Ma questo desiderio di unione a Dio non gli impedisce di darsi agli altri; anzi, quando vengono a cercarlo, Gesù non risponde: “Devo usare il tempo per pregare”, ma: “Andiamocene altrove per i villaggi vicini, perché io predichi anche là; per questo infatti sono venuto!”. La preghiera gli dà il massimo slancio di misericordia e di bontà, egli cerca nel cuore del Padre la sorgente dell’amore che deve trasmettere agli uomini.
Le due dimensioni si ritrovano nei due aggettivi che la lettera agli Ebrei applica a Gesù “sommo sacerdote misericordioso e degno di fede nelle cose che riguardano Dio”. Degno di fede per il rapporto unico esistente tra lui e Dio; misericordioso verso gli uomini e specialmente verso i peccatori, perché è venuto a portare il perdono, è venuto a togliere i peccati, è venuto a donare agli uomini la vittoria nelle prove, lui che “per essere stato messo alla prova ed avere sofferto personalmente, è in grado di venire in aiuto a quelli che subiscono la prova”. Tutta l’esistenza terrena di Gesù non ha altro scopo, secondo la lettera agli Ebrei, che di portare a perfezione nel suo cuore l’apertura agli altri, la misericordia e l’unione con Dio che lo rende “degno di fede”.

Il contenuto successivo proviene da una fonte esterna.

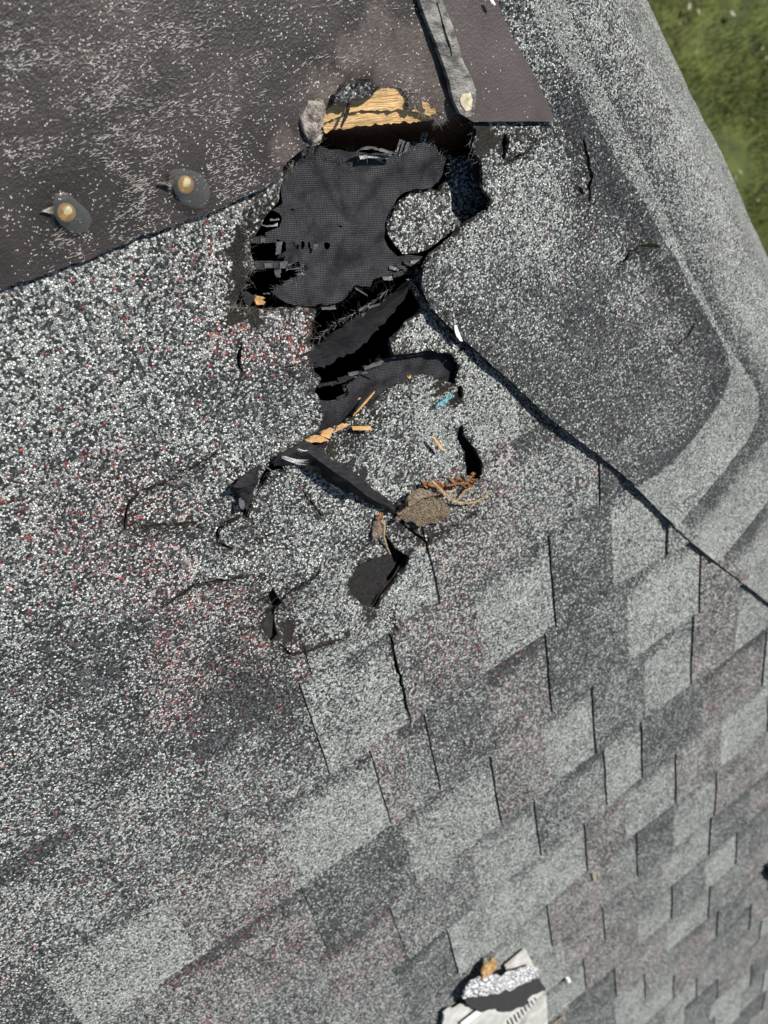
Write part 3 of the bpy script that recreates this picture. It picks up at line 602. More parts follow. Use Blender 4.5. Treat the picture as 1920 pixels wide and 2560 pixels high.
# ------------------------------------------------------------------ brown cover sheet at the upper left
cov = thing('ridge_cover', P(300, 300), 'dark brown fibred ridge cover sheet with torn end over the broken wood', 'cover sheet')
low_edge = [(-260, 800), (-120, 765), (0, 724), (110, 684), (230, 644), (330, 603), (420, 566), (500, 540), (560, 518), (640, 486), (700, 455), (712, 420), (748, 380), (770, 366), (800, 352)]
tear = va([(560, 440), (580, 385), (570, 330), (598, 262), (650, 228), (700, 200), (720, 175), (800, 165), (905, 148), (1000, 142), (1040, 150), (1075, 195), (1085, 245), (1110, 265), (1130, 240), (1165, 285), (1200, 300), (1240, 325), (1243, 357), (1300, 335), (1375, 308)])
cpts = low_edge + tear + [(1180, 300), (1150, 200), (1100, 60), (1080, -60), (1060, -700), (-900, -700), (-700, 300)]
cxy = np.vstack([PP(low_edge[:9], .0075), PP(low_edge[9:], .011), PP(cpts[len(low_edge):], .014)])[:, :2]; lowm = PP(low_edge[:10], .0075)[:, :2]; tear_m = PP(tear, .014)[:, :2]
def covz(xy):
    d = dseg(xy, tear_m); k = np.exp(-(d / .03) ** 2)
    f = smooth(0, .06, dseg(xy, lowm)); return .0075 + .0050 * f + .0018 * (.3 + .7 * f) * fbm(xy[:, 0], xy[:, 1], .09, 3) + k * .006 * fbm(xy[:, 0] + 3, xy[:, 1], .014, 3) - .003 * k
nlow = 15
co = np.vstack([ragged(cxy[:len(low_edge) + len(tear)], .004, .0012, False), cxy[len(low_edge) + len(tear):]])
WORN = [(P(*p)[:2], r * .0004) for p, r in [((1040, 200), 70), ((1110, 250), 50), ((950, 170), 50), ((860, 130), 60), ((700, 370), 40), ((690, 330), 24), ((1000, 120), 60), ((720, 410), 30), ((790, 200), 40), ((1060, 90), 60), ((930, 60), 50)]]
VEIN = [vd(q) for q in [[(0, 300), (80, 270), (250, 240), (330, 262)], [(520, 390), (570, 430), (720, 460), (870, 480), (980, 530), (1030, 600), (1030, 800)], [(470, 690), (560, 760), (640, 850), (600, 930)], [(250, 455), (400, 440), (530, 395)], [(620, 150), (760, 140), (900, 130)], [(560, 780), (620, 820), (660, 870)], [(0, 470), (90, 460)], [(380, 600), (520, 590), (700, 640)], [(60, 640), (180, 610)], [(380, 230), (520, 210), (640, 170)], [(200, 1080), (350, 1040)]]]
def worn(xy, _):
    wv = np.zeros(len(xy))
    for c_, r in WORN: wv = np.maximum(wv, .9 * np.exp(-((xy - c_) ** 2).sum(1) / r ** 2))
    for q in VEIN: wv = np.maximum(wv, .42 * np.exp(-(dseg(xy, PP(q, .014)[:, :2]) / .005) ** 2))
    return np.column_stack([wv, wv, wv, np.ones(len(xy))])
cs_ = sheet('cover_sheet', co, COVER, cov, (), .008, covz, .003, worn)
mem = [(1060, -60), (1115, -60)] ; mp = vw([(210, -200), (560, -200), (960, 0), (990, 90), (1100, 350), (1260, 620), (1360, 810), (1490, 1090), (1530, 1198), (1000, 1200), (725, 1206), (640, 1150), (540, 900), (420, 500), (260, 100)])
mp = [mp[0], (1190, -260)] + mp[2:]
mx = PP(mp, .0155)[:, :2]
sheet('membrane_flap', ragged(mx, .006, .0003), FLAP, cov, (), .012, lambda xy: .0155 + .001 * fbm(xy[:, 0], xy[:, 1], .07, 2), .0022)
# the grey sealant bead along the overlap
bead = vw([(150, -150), (300, -180), (420, 0), (470, 110), (530, 260), (580, 430), (640, 640), (720, 790), (762, 930), (755, 1060), (710, 1150), (660, 1165), (600, 1120), (540, 1000), (490, 800), (430, 600), (370, 440), (290, 230), (220, 60)])
bx_ = PP(bead, .018)[:, :2]
crk = PP(vw([(415, 20), (440, 100), (470, 240), (515, 380), (545, 480), (555, 560), (545, 560), (530, 480), (490, 400), (455, 270), (430, 130), (405, 40)]), .024)[:, :2]
def bz(xy):
    d = dseg(xy, np.vstack([bx_, bx_[:1]])); return .0168 + .0022 * np.sqrt(np.clip(d / .008, 0, 1)) + .0012 * fbm(xy[:, 0], xy[:, 1], .012, 3)
bd = sheet('sealant_bead', ragged(bx_, .005, .0006), LEAD, cov, [ragged(crk, .003, .0004)], .0035, bz, .004)
tp = PP(vw([(645, 930), (745, 925), (758, 1000), (748, 1090), (690, 1105), (650, 1060), (630, 1000)]), .024)[:, :2]
sheet('tan_patch', ragged(tp, .002, .0008), TAN, bd, (), .003, lambda xy: bz(xy) + .0005, .002)
cr_ = PP(va([(615, 235), (640, 165), (720, 105), (830, 92), (905, 140), (840, 172), (730, 208)]), .015)[:, :2]
tag(sheet('torn_crumbs', ragged(cr_, .003, .0016), GRAN, cov, (), .0025, lambda xy: .0165 + .006 * fbm(xy[:, 0], xy[:, 1], .008, 3), .006, lambda xy, _: np.tile([.16, 0, .34, 1.1], (len(xy), 1))), 'dark torn granulated crumbs on the rim above the wood')
# grey lump at the left of the wood
lm = PP(vd([(1310, 500), (1340, 440), (1400, 436), (1412, 480), (1406, 540), (1392, 600), (1352, 622), (1330, 600), (1305, 535)]), .016)[:, :2]
def lz(xy):
    d = dseg(xy, np.vstack([lm, lm[:1]])); return .013 + .005 * np.sqrt(np.clip(d / .008, 0, 1)) + .005 * fbm(xy[:, 0], xy[:, 1], .008, 3)
tag(sheet('sealant_lump', ragged(lm, .003, .0012), LUMP, cov, (), .0025, lz, .01), 'lumpy grey brown sealant at the left end of the broken wood')
# clear blobs over nails
def blob(pts, nail, nr, tail):
    q = PP(vd(pts), .0165)[:, :2]; cen = P(*vd([nail])[0][:2], .0165)
    def z(xy):
        d = dseg(xy, np.vstack([q, q[:1]])); return .0150 + .0024 * np.sqrt(np.clip(d / .012, 0, 1)) + .0009 * fbm(xy[:, 0], xy[:, 1], .010, 3)
    o = sheet('clear_sealant_blob', ragged(q, .003, .0004), CLEAR, cov, (), .0022, z, .0004)
    V = []; F = []; rings = [(0.0, -.0002), (.45, -.0003), (.85, -.0006), (1, -.0010), (1.02, -.003)]; ns = 20
    for r, zz in rings:
        for k in range(ns):
            a = 2 * math.pi * k / ns; V.append((cen[0] + nr * r * math.cos(a), cen[1] + nr * r * math.sin(a), .0165 + zz))
    for i in range(len(rings) - 1):
        for k in range(ns):
            a, b = i * ns + k, i * ns + (k + 1) % ns; F.append((a, a + ns, b + ns, b))
    nl = link('nail_head', V, F, AMBER, o)
    V2 = np.array(V); V2[:, :2] = cen[:2] + (V2[:, :2] - cen[:2]) * .66 + [.0006, .0008]; V2[:, 2] += .0002; link('nail_centre', V2, F, NAIL, o)
    t = PP(vd(tail), .0165)[:, :2]; sheet('sealant_tail', ragged(t, .002, .0003), LUMP, o, (), .003, .0140, .001); return o
blob([(240, 840), (275, 830), (300, 840), (350, 880), (385, 920), (400, 955), (380, 1000), (345, 1012), (310, 1005), (262, 970), (236, 935), (228, 895)], (290, 920), .0058, [(238, 893), (236, 932), (205, 920), (185, 918), (205, 908)])
blob([(735, 742), (780, 732), (825, 732), (870, 752), (905, 800), (915, 840), (900, 880), (865, 902), (825, 898), (790, 878), (762, 835), (745, 790)], (806, 800), .0058, [(755, 780), (748, 812), (722, 802), (680, 795), (725, 790)])
# glossy fibres on the cover, pale and aligned to paint in its glint streaks
parts = []
cl = [((620, 440), 70, 3), ((560, 340), 80, 3), ((300, 262), 110, 3), ((420, 130), 120, 2.4), ((60, 170), 80, 2), ((330, 470), 60, 3), ((370, 520), 60, 4), ((560, 250), 60, 2), ((80, 330), 80, 2), ((690, 150), 90, 2), ((250, 640), 120, 2), ((640, 400), 60, 2), ((1000, 260), 60, 2), ((880, 60), 120, 1)]
cand = []
for q in VEIN:
    q = resample(np.array(q), 3, False)
    for p in q:
        for _ in range(rng.poisson(1.9)): cand.append((p[0] + rng.normal(0, 22), p[1] + rng.normal(0, 16)))
while len(cand) < 3300:
    x, y = rng.uniform(-60, 1150), rng.uniform(-60, 740)
    dn = .05 + sum(k * math.exp(-((x - c_[0]) ** 2 + (y - c_[1]) ** 2) / (r * r)) for c_, r, k in cl) * .5
    dn *= .05 + 3.6 * max(0, float(fbm(np.array([x]), np.array([y]), 80, 4)[0]) + .12)
    if rng.random() < dn: cand.append((x, y))
cx = PP(cand, .014)[:, :2]; ok = inpoly(cx, co); cx = cx[ok]; cz = covz(cx)
ang0 = math.atan2(*(P(400, 300) - P(300, 340))[1::-1])
for (x, y), z0 in zip(cx, cz):
    a = ang0 + rng.normal(0, .22); l = rng.uniform(.0006, .0026) * (1 + 1.6 * (rng.random() < .2)); d = np.array([math.cos(a), math.sin(a), 0]) * l
    p = np.array([x, y, z0 + .0004]); parts.append(tube_mesh([p - d / 2, p + [0, 0, rng.uniform(.0001, .0005)], p + d / 2], [.00008, .00022, .00008], 4))
V, F = join(parts); tag(link('fibre', V, F, GLINT, cov), kind='stuff')
def hairs(parent, line, n, z, l0, l1, m_, r=.00006, spread=1.2):
    q = resample(np.asarray(line), .001, False); ps = []
    for _ in range(n):
        p = q[rng.integers(len(q))]; a = rng.uniform(0, 2 * math.pi); l = rng.uniform(l0, l1); d = np.array([math.cos(a), math.sin(a), rng.uniform(-.2, .5)]) * l
        b = rng.normal(0, .25 * l, 3); p3 = np.array([p[0], p[1], z(p[None, :2])[0] if callable(z) else z])
        ps.append(tube_mesh([p3, p3 + d * .5 + b * .5, p3 + d + b * [1, 1, .3]], [r, r, r * .4], 3))
    V, F = join(ps); return tag(link('fibre_fringe', V, F, m_, parent), kind='stuff')
hairs(cov, tear_m, 420, covz, .0015, .006, HAIR); hairs(cov, cxy[6:15], 120, .014, .002, .007, HAIR)
lc = PP([(600, 560), (620, 600), (625, 680), (600, 740), (570, 760), (640, 770), (700, 775), (770, 790), (775, 850), (785, 900)])[:, :2]
hairs(roof, lc, 170, .004, .003, .011, HAIR); hairs(slope2, PP([(1165, 310), (1165, 360), (1180, 400), (1190, 350)])[:, :2], 70, .008, .003, .010, HAIR)

# ------------------------------------------------------------------ black fabric in the hole
fab = thing('torn_underlayment', P(870, 560, -.012), 'black dotted underlayment fabric stretched across the upper hole', 'underlayment')
fo = va([(320, 640), (350, 590), (430, 505), (500, 480), (560, 478), (610, 490), (660, 498), (740, 504), (780, 510), (860, 520), (960, 510), (1010, 510), (1060, 470), (1090, 455), (1190, 450), (1250, 520), (1290, 545), (1280, 620), (1250, 690), (1200, 715), (1100, 722), (1040, 745), (1000, 790), (955, 860), (930, 930), (935, 1000), (960, 1060), (1010, 1110), (1150, 1110), (1110, 1180), (1060, 1215), (1020, 1190), (960, 1230), (920, 1222), (862, 1250), (845, 1285), (760, 1285), (730, 1325), (690, 1365), (640, 1385), (560, 1385), (490, 1398), (420, 1385), (340, 1365), (262, 1310), (275, 1275), (330, 1255), (365, 1235), (420, 1215), (420, 1190), (440, 1165), (430, 1135), (370, 1140), (350, 1170), (330, 1140), (345, 1100), (290, 1110), (300, 1090), (345, 1070), (345, 1020), (310, 1010), (220, 985), (215, 965), (310, 930), (318, 880), (300, 850), (270, 830), (330, 790), (320, 720)])
def slit(x, y, rx, ry): return [(x + rx * math.cos(a) * (1 + .2 * math.sin(3 * a + x)), y + ry * math.sin(a)) for a in np.linspace(0, 2 * math.pi, 9)[:-1]]
fh = [va(slit(*q)) for q in [(455, 1045, 12, 25), (495, 1045, 8, 22), (600, 1052, 16, 22), (420, 1050, 7, 16), (470, 1175, 16, 14), (680, 938, 12, 6), (930, 560, 14, 9), (860, 545, 60, 4), (390, 838, 14, 6)]]
fq = PP(fo, -.012)
def fz(xy):
    k = smooth(-.02, .06, (xy - P(650, 560)[:2]) @ np.array([1, 0])); z = -.004 - .010 * k
    return z + .0036 * fbm(xy[:, 0], xy[:, 1] * 2.2, .045, 3) + .0014 * fbm(xy[:, 0] + 9, xy[:, 1], .012, 2)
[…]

La lettera agli Ebrei ci presenta qui una nuova concezione del sacerdozio. Nell’Antico Testamento non si metteva l’accento sulla misericordia, ma sulla separazione: il sacerdote era separato dagli uomini per essere dalla parte di Dio. Molti episodi dell’AT ci mostrano che il Sommo Sacerdote doveva essere impietoso, separarsi inesorabilmente, duramente dal peccato e dai peccatori. Invece Gesù non si è messo al di sopra di noi, ma al nostro livello, ha preso la nostra natura di carne e di sangue, non solo, ma le nostre sofferenze, le nostre prove, persino la nostra morte, per poterci aiutare così come siamo. Egli attinge la misericordia dalla sua unione con Dio, sorgente della misericordia, e dal suo contatto con noi. E questa la grande rivelazione dell’incarnazione. L’AT parlava già della misericordia di Dio, ma l’incarnazione di Gesù dimostra che Dio ha voluto aver bisogno di prendere la natura umana per aver maggior compassione: Gesù si è commosso, ha pianto, si è adirato, ha sofferto per poter veramente patire con noi.

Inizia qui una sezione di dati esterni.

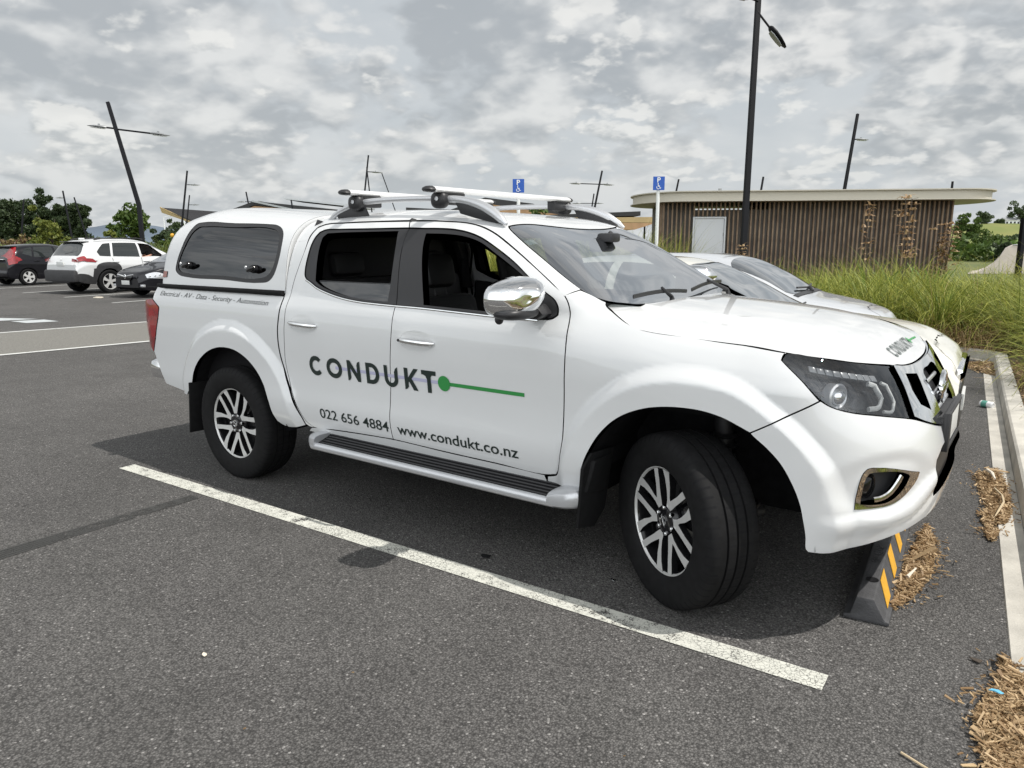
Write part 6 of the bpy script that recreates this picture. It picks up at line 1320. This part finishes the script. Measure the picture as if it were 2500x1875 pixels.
tree('round_tree', 'small dark round tree right of the kinked lamp pole', 'tree', -116.2, 62.5, 4.4, 2.0, 'dark', .15, 8, 40, 70, .22)
tree('round_tree', 'taller dark tree beside the canopy under the wing roof', 'tree', -104.6, 58.4, 5.2, 2.2, 'far', .15, 8, 40, 70, .22)
tree('bush', 'yellow green bush under the shelter roof, left of the white sign post', 'bush', -17.4, 24.8, 2.65, 1.15, 'yellow', .1, 9, 50, 80, .09)
tree('bush', 'darker bush right of the yellow green bush beside the sign post', 'bush', -14.9, 25.4, 2.0, .8, 'mid', .1, 8, 40, 70, .08)
tree('conical_tree', 'pointed young tree right of the timber building', 'tree', -6.85, 91.4, 4.2, 1.5, 'mid', .08, 10, 50, 70, .16, shape=1.9)
for x, y, h, cr, kd, lb in ((-4.2, 88, 2.6, 1.8, 'mid', 'green bush at the foot of the pointed young tree'), (-1.6, 84, 2.3, 1.6, 'far', 'grey green bush on the slope above the dark rounded bush'), (1.5, 80, 2.0, 1.7, 'mid', 'green bush behind the skate ramp'), (-1.9, 60, 1.35, .75, 'dark', 'dark rounded bush left of the skate ramp'), (-.6, 58, 1.5, .9, 'flax', 'bright leafy bush left of the skate ramp')):
    tree('bush', lb, 'bush', x, y, h, cr, kd, .1, 8, 40, 60, .13)
for x, y, h, cr, z, lb in ((-37, 538, 8.5, 5.2, 11.0, 'round tree on the hill crest, left of the house'), (-19.5, 552, 13, 7, 11.0, 'large tree on the hill crest, right of the house'), (-28.5, 546, 3.6, 3.6, 11.0, 'low clump of trees on the hill left of the house'), (-12, 556, 10, 6, 11.0, 'tree on the hill cut by the right picture edge')):
    tree('hill_tree', lb, 'tree', x, y, h, cr, 'far', .12, 9, 44, 60, .6, 'trees on the hill', z0=z - .5)
for x, y, h, cr, lb in ((-13.2, 16.2, 2.5, 1.2, 'leafy bush seen through the pickup cab, above the pale grass'), (-11.0, 17.6, 2.3, 1.1, 'second leafy bush seen through the pickup cab windows')):
    tree('bush', lb, 'bush', x, y, h, cr, 'mid', .1, 8, 40, 70, .09)
t = thing('house', 'white house among trees on the hill at the right edge', 'house', (-23.5, 549, 11.0), .55); mb = MB(); mb.box((-4.5, -3, -1), (4.5, 3, 2.6)); mb.build('wall', MT['whitepost'], t); mb = MB(); mb.prism([(-5, -3.4, 2.6), (-5, 3.4, 2.6), (-5, 0, 4.2)], (10, 0, 0)); mb.build('roof', MT['grey'], t)
for x in (-3.4, -1.2, 1.0, 3.2): mb = MB(); mb.box((x - .6, -3.06, .4), (x + .6, -2.98, 1.8)); mb.build('window', MT['gloss'], t)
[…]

Questo è per noi un grandissimo motivo di conforto e di riconoscenza; sappiamo che il Signore è sempre vicino a noi, che qualunque sofferenza, difficoltà, pena non è mai un ostacolo tra noi e lui, anzi è un mezzo di unione. Per questo dobbiamo guardare tutte le cose che nella nostra vita ci sembrano negative non come un ostacolo, ma come un mezzo per crescere nella unione con Dio e nella apertura agli altri. E un grande dono di luce capire che le difficoltà che facilmente ci scoraggiano devono invece aumentare la nostra fiducia, perché sono accompagnate da una grazia di unione particolare con la gloriosa passione di Cristo e nello stesso tempo ci rendono concretamente solidali con tutti i sofferenti. D’altra parte i due aspetti sono inseparabili, perché è unendoci alla passione di Gesù che noi possiamo essere di aiuto a chi soffre, ed è nella solidarietà con chi è nel dolore che ci uniamo davvero a Cristo, che ha voluto soffrire con tutti i sofferenti e i peccatori.